Terwijl onder het gezag van De Raadt elke minuut van de dag gevuld was met lessen, en de vrije tijd zelfs met verplichte sport en verplicht spel, liet Kramers hier een eigen inbreng van de leerlingen toe. Dat bracht het risico mee van verveling en zelfs puberaal gedrag, waaronder zonder verlof zwerven in de omgeving. Wanneer dan in 1881 een 16-jarige leerling zelfmoord pleegt, gaf dat grote beroering binnen Noorthey en zeker ook in het gezin Kramers.

Sluiting van Noorthey[bewerken | brontekst bewerken]

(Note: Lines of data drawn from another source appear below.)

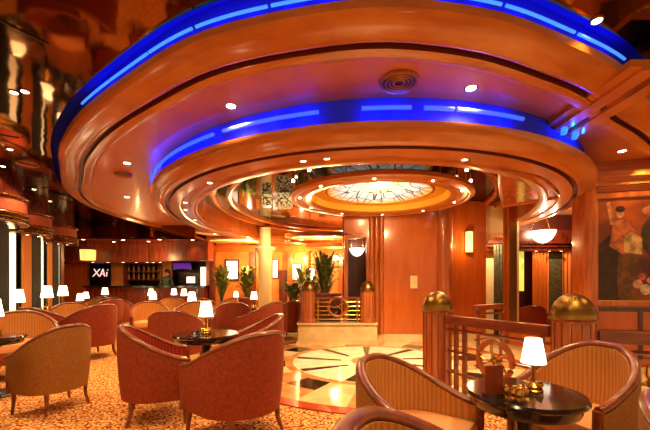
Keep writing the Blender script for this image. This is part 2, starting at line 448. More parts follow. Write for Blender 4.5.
# seams in the mirror ceiling
sm = MB()
def inside_ring(x, y):
    t = math.atan2(y - CEN[1], x - CEN[0]); q = ccurve(t, .16)
    return math.hypot(x - CEN[0], y - CEN[1]) < math.hypot(q[0] - CEN[0], q[1] - CEN[1])
def seam(p, q):
    n = 60; P = [Vector((*p, 0)).lerp(Vector((*q, 0)), i / n) for i in range(n + 1)]
    for a_, b_ in zip(P, P[1:]):
        if not inside_ring(a_.x, a_.y) and not inside_ring(b_.x, b_.y): sm.wallseg(a_.xy, b_.xy, 3.112, 3.119, .010)
for k in range(14):
    t = 2 * PI * (k + .35) / 14
    seam((CC[0] + 5.5 * math.cos(t), CC[1] + 6 * math.sin(t)), (CC[0] + 12 * math.cos(t), CC[1] + 12 * math.sin(t)))
pr = [(CC[0] + 6.6 * math.cos(2 * PI * (k + .35) / 14), CC[1] + 7.1 * math.sin(2 * PI * (k + .35) / 14)) for k in range(15)]
for a_, b_ in zip(pr, pr[1:]): seam(a_, b_)
struct(sm.build('ceiling_seam', 'seam', smooth=False), 'thin dark joints between the bronze mirror ceiling panels', 'ceiling joint')

# beam dividing the terracotta ceiling at right
bm_ = MB()
bm_.box(2.50, 2.75, 2.88, 2.64, 4.0, 2.965); bm_.box(2.64, 2.75, 2.93, 2.72, 4.0, 2.965, 1); bm_.box(2.72, 2.75, 2.87, 2.86, 4.0, 2.965); bm_.box(2.40, 2.75, 2.91, 2.50, 4.0, 2.965)
struct(bm_.build('trim_3', ['ringwood', 'ringdark'], smooth=False), 'straight grooved wooden beam joining the two ceiling rings', 'ceiling beam')
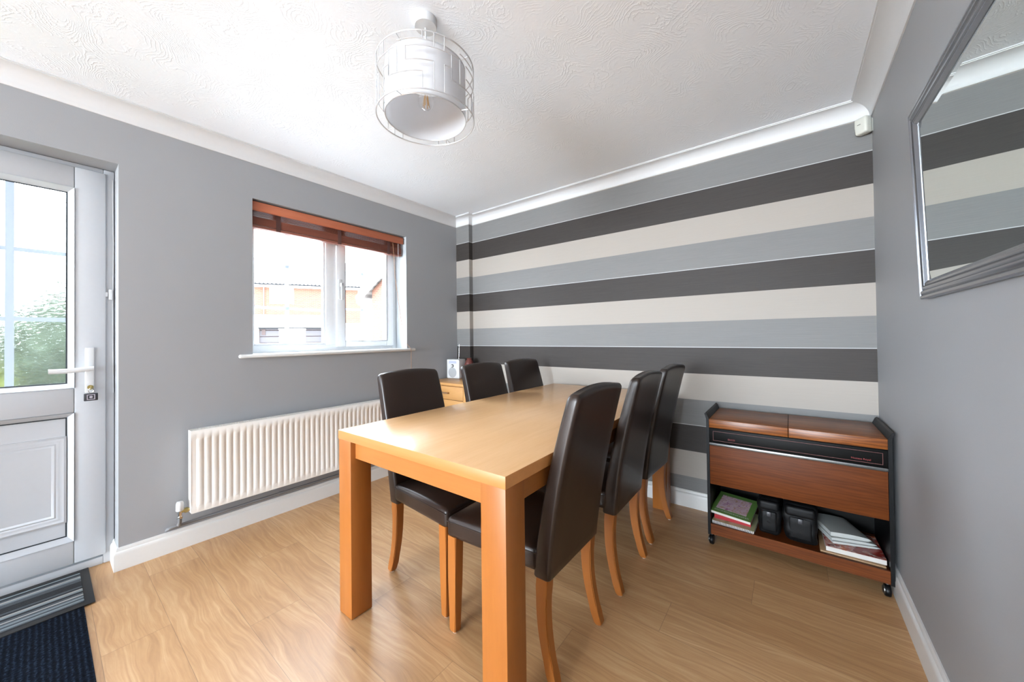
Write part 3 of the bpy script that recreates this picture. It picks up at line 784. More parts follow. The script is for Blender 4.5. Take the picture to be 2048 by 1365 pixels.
# ================================================================== CEILING LAMP
def build_lamp():
    cx, cy = 1.656, -1.794; zb, zt = 2.018, 2.216; R = 0.183
    t = empty('pendant_lamp', (cx, cy, H)); tag(t, 'ceiling pendant lamp with white drum shade inside an open silver wire cage', 'lamp')
    L = (0, 0, -H)
    def part(name, bm, mat, par=t, smooth=True): return mesh_obj(name, bm, mat, par, smooth, L if par is t else None)
    bm = bmesh.new(); bm_lathe(bm, [(0.044, H), (0.044, H-0.020), (0.041, H-0.030), (0.006, H-0.031)], (0, 0, 0), 36)
    part('ceiling_rose', bm, MWHITE)
    bm = bmesh.new(); bm_tube(bm, [(0, 0, H-0.03), (0.0, 0, H-0.1), (0, 0, 2.205)], 0.0035, 8)
    part('cable', bm, MWHITE)
    bm = bmesh.new(); bm_lathe(bm, [(0.008, 2.215), (0.016, 2.20), (0.019, 2.16), (0.019, 2.145), (0.014, 2.135)], (0, 0, 0), 20)
    part('lamp_holder', bm, MWHITE)
    bm = bmesh.new()
    prof = [(0.012, 2.140), (0.013, 2.128)] + [(0.031*math.sin(a), 2.088+0.031*math.cos(a)) for a in [0.42+(PI-0.46)*i/14 for i in range(15)]]
    bm_lathe(bm, prof, (0, 0, 0), 24, cap=False)
    bulb = part('bulb', bm, mat_glass('clear_bulb_glass', thin=True))
    bm = bmesh.new()
    for a in [2*PI*i/6 for i in range(6)]:
        bm_tube(bm, [(0.006*math.cos(a), 0.006*math.sin(a), 2.112), (0.012*math.cos(a), 0.012*math.sin(a), 2.070)], 0.0014, 6)
    part('filament', bm, MFIL, bulb)
    # fabric drum
    bm = bmesh.new(); n = 72
    def ringp(r, z): return [(r*math.cos(2*PI*i/n), r*math.sin(2*PI*i/n), z) for i in range(n)]
    bm_loft(bm, [ringp(0.150, zb+0.004), ringp(0.1515, zb+0.004), ringp(0.1515, zt-0.006), ringp(0.150, zt-0.006), ringp(0.150, zb+0.004)], cap=False)
    sh = part('lamp_shade', bm, MSHADE)
    for z in (zb+0.004, zt-0.006):
        bm = bmesh.new(); bm_tube(bm, ringp(0.1515, z), 0.0022, 6, True); part('shade_ring', bm, MWIRE)
    bm = bmesh.new()
    for k in range(3):
        a = 2*PI*k/3+0.4; bm_tube(bm, [(0.018*math.cos(a), 0.018*math.sin(a), 2.150), (0.09*math.cos(a), 0.09*math.sin(a), 2.190), (0.151*math.cos(a), 0.151*math.sin(a), zt-0.006)], 0.0018, 6)
    part('spider_arm', bm, MWIRE)
    # cage
    bm = bmesh.new()
    for z in (zb, zt): bm_tube(bm, ringp(R, z), 0.0024, 6, True)
    def arc(a0, a1, h0, h1):
        m = max(2, int(abs(a1-a0)/0.06)+1); return [(R*math.cos(a0+(a1-a0)*i/m), R*math.sin(a0+(a1-a0)*i/m), zb+(zt-zb)*(h0+(h1-h0)*i/m)) for i in range(m+1)]
    Pd = 2*PI/5; A0 = -0.690-Pd*0.60
    polys = [[(0.55, 0), (0.55, .30), (0.0, .30), (0.0, 0.76), (0.16, .76), (0.16, .30)],
             [(0.72, 0), (0.72, .50), (0.30, .50), (0.30, .74), (1.0, .74)],
             [(0.88, 0), (0.88, .50), (1.0, .50)],
             [(0.55, 1), (0.55, .86), (0.16, .86)], [(0.72, 1), (0.72, .74)], [(0.88, 1), (0.88, .74)],
             [(1.0, .50), (1.0, .30)]]
    for k in range(5):
        for pl in polys:
            for (u0, h0), (u1, h1) in zip(pl, pl[1:]):
                bm_tube(bm, arc(A0+Pd*(k+u0), A0+Pd*(k+u1), h0, h1), 0.0018, 6)
    for k in range(4):
        a = 2*PI*k/4+0.3
        for z in (zb, zt): bm_tube(bm, [(0.151*math.cos(a), 0.151*math.sin(a), z+(0.004 if z == zb else -0.006)), (R*math.cos(a), R*math.sin(a), z)], 0.0018, 6)
    part('wire_cage', bm, MWIRE)
build_lamp()

# ================================================================== MIRROR
def build_mirror():
    Y0, Y1 = -1.86, -0.902; h = 0.628; z0 = 1.284
    t = empty('wall_mirror', (W-0.001, (Y0+Y1)/2, z0)); tag(t, 'large rectangular mirror with ridged silver frame hanging tilted on the right wall', 'mirror')
    t.rotation_euler = (0, -math.radians(1.67), 0)
    # local: x<0 into room, y along wall, z up
    a = (Y1-Y0)/2
    fw = 0.058
    prof = [(0.0, 0.0), (0.0, 0.014), (0.003, 0.018), (0.009, 0.019), (0.013, 0.016), (0.017, 0.019), (0.024, 0.020), (0.028, 0.0165), (0.032, 0.0185), (0.039, 0.018), (0.043, 0.0145), (0.048, 0.0155), (fw, 0.009), (fw, 0.006), (fw, 0.0)]
    bm = bmesh.new()
    secs = [[(-d_, -a+o, o) for o, d_ in prof], [(-d_, a-o, o) for o, d_ in prof], [(-d_, a-o, h-o) for o, d_ in prof], [(-d_, -a+o, h-o) for o, d_ in prof]]
    secs.append(secs[0]); bm_loft(bm, secs, cap=False); bmesh.ops.remove_doubles(bm, verts=bm.verts[:], dist=1e-6)
    mesh_obj('mirror_frame', bm, MSIL, t, True)
    # bevelled glass
    bm = bmesh.new(); b = 0.026; yi, zi0, zi1 = a-fw, fw, h-fw
    o = [bm.verts.new(p) for p in ((-0.0075, -yi, zi0), (-0.0075, yi, zi0), (-0.0075, yi, zi1), (-0.0075, -yi, zi1))]
    q = [bm.verts.new(p) for p in ((-0.0090, -yi+b, zi0+b), (-0.0090, yi-b, zi0+b), (-0.0090, yi-b, zi1-b), (-0.0090, -yi+b, zi1-b))]
    bm.faces.new(q)
    for i in range(4): bm.faces.new((o[i], o[(i+1) % 4], q[(i+1) % 4], q[i]))
    bk = [bm.verts.new(p) for p in ((-0.004, -yi, zi0), (-0.004, yi, zi0), (-0.004, yi, zi1), (-0.004, -yi, zi1))]
    bm.faces.new(list(reversed(bk)))
    for i in range(4): bm.faces.new((bk[i], bk[(i+1) % 4], o[(i+1) % 4], o[i]))
    mesh_obj('mirror_glass', bm, MMIR, t, False)
build_mirror()

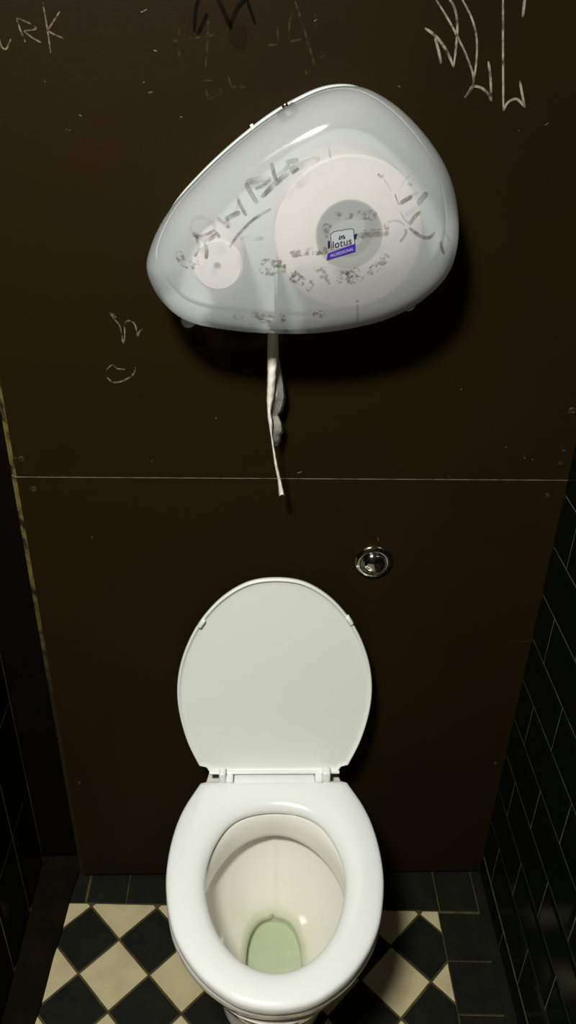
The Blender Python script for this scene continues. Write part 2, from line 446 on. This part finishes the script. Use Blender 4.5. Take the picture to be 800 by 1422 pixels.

Een jaar later besluit het bestuur van het Genootschap Noorthey het instituut voorlopig te sluiten. Dit besluit werd vooral ingegeven door de opkomst van nieuwe onderwijsvormen zoals HBS (sinds 1863) en Gymnasium (sinds 1876), waar ouders steeds meer hun kinderen naar toe stuurden, ook al omdat het kind in de ouderlijke omgeving kon blijven en er veel minder kosten mee gemoeid waren. Na een korte opleving vanaf 1888 onder de directie van respectievelijk dr. A.H. Raabe (tot 1893) en dr. J.W. Lely, sluit het Instituut Noorthey definitief in 1907.

Kramers krijgt een pensioen voor de rest van zijn leven, alsmede een extra gratificatie. Hij blijft werkzaam in het onderwijs als arrondissementsschoolopziener. Hij vestigt zich in Rotterdam en overlijdt aldaar in 1896.

Familie[bewerken | brontekst bewerken]

Op 7 augustus 1849 trouwt hij met Margaretha Anna (Margo) Hoogklimmer (1824-1874), dochter van Johan Gerhard Hoogklimmer, predikant te Almelo. Margo was als onderwijzeres verbonden aan het meisjesinternaat op Stadwijk, naast Noorthey gelegen. Na haar overlijden in 1874 hertrouwt hij op 22 december 1875 met Dorothea Hoogklimmer (1828-1902), een zuster van Margo; zij maakte al jarenlang deel uit van het Kramers-gezin op Noorthey.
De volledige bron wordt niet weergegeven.